RIAMCO

Rhode Island Archival and Manuscript Collections Online

For Participating Institutions

Susan Hale Collection (Mss. Gr. 88)

University of Rhode Island Library, University Archives and Special Collections

15 Lippitt Road
Kingston, RI 02881-2011
Tel: 401-874-4632

email: archives@etal.uri.edu

Biographical note

Susan Hale was born December 5, 1833, into a prominent literary family of Boston. She was the youngest of eight children. Her father, Nathan Hale, nephew of the revolutionary war hero of the same name, was editor of the Boston Daily Advertiser. Her mother, Sarah Preston Everett, was a sister of the orator, Edward Everett.

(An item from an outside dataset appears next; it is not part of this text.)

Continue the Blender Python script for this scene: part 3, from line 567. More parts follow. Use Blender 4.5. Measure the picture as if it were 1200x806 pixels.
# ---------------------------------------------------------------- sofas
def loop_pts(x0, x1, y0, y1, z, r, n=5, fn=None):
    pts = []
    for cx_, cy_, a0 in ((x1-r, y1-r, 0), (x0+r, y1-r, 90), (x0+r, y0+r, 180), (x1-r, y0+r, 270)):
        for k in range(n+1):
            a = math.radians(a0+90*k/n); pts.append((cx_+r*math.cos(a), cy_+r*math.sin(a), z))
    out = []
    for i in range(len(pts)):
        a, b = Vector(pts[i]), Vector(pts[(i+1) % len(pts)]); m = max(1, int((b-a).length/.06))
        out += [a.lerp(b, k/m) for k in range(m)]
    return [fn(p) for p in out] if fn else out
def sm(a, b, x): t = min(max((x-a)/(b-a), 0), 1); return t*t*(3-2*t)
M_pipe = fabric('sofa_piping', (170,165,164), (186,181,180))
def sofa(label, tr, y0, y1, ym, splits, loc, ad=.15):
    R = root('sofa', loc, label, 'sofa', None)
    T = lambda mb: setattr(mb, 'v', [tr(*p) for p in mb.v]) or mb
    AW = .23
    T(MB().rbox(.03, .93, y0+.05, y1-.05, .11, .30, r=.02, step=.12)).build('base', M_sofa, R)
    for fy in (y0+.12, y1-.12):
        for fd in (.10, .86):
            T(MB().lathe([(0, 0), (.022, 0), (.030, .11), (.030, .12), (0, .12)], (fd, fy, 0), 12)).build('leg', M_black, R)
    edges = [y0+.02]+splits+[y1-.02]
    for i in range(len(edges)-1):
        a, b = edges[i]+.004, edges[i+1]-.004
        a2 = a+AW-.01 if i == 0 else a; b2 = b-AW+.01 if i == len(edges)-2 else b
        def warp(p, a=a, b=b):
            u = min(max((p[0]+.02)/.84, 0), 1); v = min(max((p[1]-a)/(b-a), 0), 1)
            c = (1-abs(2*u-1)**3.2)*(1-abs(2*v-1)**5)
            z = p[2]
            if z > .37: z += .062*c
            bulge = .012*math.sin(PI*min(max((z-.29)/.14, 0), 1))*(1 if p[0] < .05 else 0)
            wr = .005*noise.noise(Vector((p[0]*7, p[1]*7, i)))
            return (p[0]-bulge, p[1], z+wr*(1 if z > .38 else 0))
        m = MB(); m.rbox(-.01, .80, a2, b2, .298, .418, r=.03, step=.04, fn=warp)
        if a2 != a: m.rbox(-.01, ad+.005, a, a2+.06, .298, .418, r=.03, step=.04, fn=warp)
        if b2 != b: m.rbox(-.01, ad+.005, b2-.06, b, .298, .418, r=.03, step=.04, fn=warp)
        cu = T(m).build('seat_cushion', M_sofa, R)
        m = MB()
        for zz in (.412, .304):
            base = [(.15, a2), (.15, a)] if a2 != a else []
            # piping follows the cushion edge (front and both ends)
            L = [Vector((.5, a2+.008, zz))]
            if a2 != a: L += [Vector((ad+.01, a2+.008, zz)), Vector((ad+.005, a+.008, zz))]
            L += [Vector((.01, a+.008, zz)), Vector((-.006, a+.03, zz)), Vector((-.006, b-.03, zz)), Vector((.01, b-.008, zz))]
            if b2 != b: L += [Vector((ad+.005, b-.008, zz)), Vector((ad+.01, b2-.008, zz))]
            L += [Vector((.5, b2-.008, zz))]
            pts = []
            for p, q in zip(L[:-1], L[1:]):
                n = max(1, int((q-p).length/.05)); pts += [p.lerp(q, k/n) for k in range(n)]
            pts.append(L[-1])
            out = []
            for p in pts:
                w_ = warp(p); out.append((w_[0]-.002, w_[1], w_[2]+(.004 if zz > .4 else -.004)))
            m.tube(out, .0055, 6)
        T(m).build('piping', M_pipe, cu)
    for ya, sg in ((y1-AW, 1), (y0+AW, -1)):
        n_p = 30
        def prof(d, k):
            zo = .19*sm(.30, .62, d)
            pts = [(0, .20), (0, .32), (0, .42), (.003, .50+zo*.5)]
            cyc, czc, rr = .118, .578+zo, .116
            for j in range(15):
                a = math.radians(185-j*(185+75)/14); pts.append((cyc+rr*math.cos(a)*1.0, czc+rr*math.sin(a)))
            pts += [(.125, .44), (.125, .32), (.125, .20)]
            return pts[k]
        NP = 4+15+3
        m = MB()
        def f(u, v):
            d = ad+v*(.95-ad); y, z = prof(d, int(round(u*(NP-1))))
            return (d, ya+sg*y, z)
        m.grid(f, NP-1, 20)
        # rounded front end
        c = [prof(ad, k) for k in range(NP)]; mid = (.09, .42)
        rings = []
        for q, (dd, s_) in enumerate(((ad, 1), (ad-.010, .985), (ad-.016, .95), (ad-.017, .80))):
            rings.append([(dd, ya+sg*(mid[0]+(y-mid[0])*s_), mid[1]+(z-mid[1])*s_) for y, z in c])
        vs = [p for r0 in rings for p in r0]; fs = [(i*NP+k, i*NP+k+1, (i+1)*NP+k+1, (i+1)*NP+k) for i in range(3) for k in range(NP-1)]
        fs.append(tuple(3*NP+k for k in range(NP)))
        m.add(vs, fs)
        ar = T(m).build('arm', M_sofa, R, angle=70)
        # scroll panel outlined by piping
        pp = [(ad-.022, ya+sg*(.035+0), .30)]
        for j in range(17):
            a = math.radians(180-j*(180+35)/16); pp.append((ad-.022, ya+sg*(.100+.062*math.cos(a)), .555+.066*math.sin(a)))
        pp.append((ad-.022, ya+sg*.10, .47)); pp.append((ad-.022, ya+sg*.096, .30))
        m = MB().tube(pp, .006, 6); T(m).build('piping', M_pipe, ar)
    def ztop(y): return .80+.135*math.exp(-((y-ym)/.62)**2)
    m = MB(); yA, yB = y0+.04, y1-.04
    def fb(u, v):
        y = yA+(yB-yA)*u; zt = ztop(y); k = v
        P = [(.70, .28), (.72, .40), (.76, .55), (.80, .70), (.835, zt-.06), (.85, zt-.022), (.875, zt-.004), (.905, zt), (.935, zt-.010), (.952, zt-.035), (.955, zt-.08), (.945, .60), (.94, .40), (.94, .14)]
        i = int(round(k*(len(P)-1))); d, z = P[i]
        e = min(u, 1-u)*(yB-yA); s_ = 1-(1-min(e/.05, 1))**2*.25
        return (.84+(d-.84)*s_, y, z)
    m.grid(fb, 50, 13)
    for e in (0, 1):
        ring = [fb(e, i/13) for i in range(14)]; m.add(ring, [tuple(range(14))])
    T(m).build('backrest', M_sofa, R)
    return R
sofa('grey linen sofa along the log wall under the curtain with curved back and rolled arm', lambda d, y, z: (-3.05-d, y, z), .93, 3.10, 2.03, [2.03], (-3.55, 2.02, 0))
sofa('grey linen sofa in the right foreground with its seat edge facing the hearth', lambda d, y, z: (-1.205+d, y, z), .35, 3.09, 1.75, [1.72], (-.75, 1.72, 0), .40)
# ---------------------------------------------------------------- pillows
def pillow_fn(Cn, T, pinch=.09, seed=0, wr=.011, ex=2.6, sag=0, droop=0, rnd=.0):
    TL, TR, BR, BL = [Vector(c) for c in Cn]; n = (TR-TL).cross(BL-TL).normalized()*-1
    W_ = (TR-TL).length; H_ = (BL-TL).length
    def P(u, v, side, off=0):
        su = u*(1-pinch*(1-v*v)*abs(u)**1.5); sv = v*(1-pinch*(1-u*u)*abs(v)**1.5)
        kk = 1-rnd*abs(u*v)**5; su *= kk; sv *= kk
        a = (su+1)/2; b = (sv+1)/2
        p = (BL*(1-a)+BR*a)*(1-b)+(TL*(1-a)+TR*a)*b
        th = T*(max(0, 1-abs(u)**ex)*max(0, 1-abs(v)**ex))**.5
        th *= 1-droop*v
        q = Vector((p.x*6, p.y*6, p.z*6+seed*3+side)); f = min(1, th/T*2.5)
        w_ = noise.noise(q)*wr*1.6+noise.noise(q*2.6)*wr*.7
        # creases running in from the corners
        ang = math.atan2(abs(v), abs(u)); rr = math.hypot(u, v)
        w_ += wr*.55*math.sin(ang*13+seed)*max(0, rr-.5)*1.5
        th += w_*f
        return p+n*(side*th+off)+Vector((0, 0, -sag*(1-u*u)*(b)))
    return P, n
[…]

Susan's brother, Edward Everett Hale, was a leading Unitarian minister, a leader in the Social Gospel movement, and author of numerous articles, sermons, pamphlets, and short stories, most prominent of which was The Man Without a Country, written for the Atlantic Monthly in 1863, to inspire greater patriotism during the Civil War. Her sister, Lucretia, with whom she was very close, also wrote numerous books, many of them on religious subjects or on the art of needlework. Lucretia's major reputation, however, rests on a series of whimsical sketches first published in magazines, later collected into two classic books--The Peterkin Papers and The Last of the Peterkins. Susan's brothers, Nathan and Charles (who later became Consul General of the United States in Egypt), followed in the footsteps of their father, and were also editors of the Boston Daily Advertiser.

Susan became a teacher, an art student, a lecturer and public reader, an amateur actress, an avid traveler, and the manager of the family household in Matunuck, Rhode Island, for many years. She traveled extensively in Egypt, the Holy Land, all over Europe, throughout the West Indies, Mexico, and across the American continent. She was a prolific letter writer and, as one of her admirers wrote, her "letters constitute an intimate narrative of the life, activities and thoughts of a cultivated American woman of the highest and best type during an interesting period." She continued her letter writing and traveling until the very end of her life. She died in Matunuck, Rhode Island, in September 1910, at the age of 77.